InGovern Research has raised a red flag against Religare Enterprises alleging «vested interest» of its Chairman Rashmi Saluja due to excessive remuneration as well as regulatory breaches. In the last 3-4 years, the total valuation of options of Religare Enterprises Ltd (REL) and its subsidiary Care Health Insurance Limited (CARE) to Saluja is over Rs 480 crore, which is in addition to compensation paid at REL, said a report from InGovern.
Shares of CARE were issued to Saluja through ESOPs, despite rejection from IRDAI (Insurance Regulatory and Development Authority of India) and no approval from the shareholders of REL was also taken for that, said InGovern in its report.

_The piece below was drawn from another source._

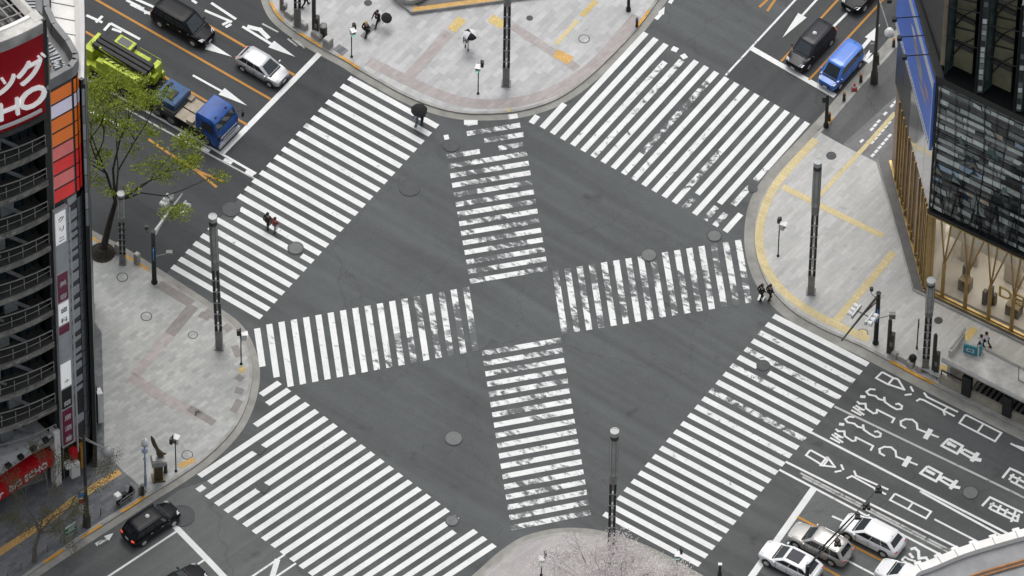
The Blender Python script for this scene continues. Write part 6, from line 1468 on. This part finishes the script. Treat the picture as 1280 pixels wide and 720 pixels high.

Moreover, there was «no disclosure of CARE ESOPs in REL annual report as part of Saluja's compensation,» it added.
A query sent to REL by PTI remained unanswered by the time of filing the story.
The proxy advisory firm suggested, «detailed investigations by IRDAI and SEBI needed on remuneration, conflicts of interest».
A total of 1.05 crore options of REL have been granted to Saluja since her appointment in February 2020 as Executive Chairperson of the financial services holding company, which is valued over Rs 230 crores presently.
While in CARE, where Saluja is a Non-Executive Chairperson has «excessive grants of stock options,» which are valued at over Rs 250 crores, it added.
In CARE, ESOPs of 2.27 crores in number were given to Saluja in January 2022, which was «in contravention of IRDAI regulations» which contemplate the issuance of stock options only to Chief Executive Officers, Whole-time Directors and Managing Directors.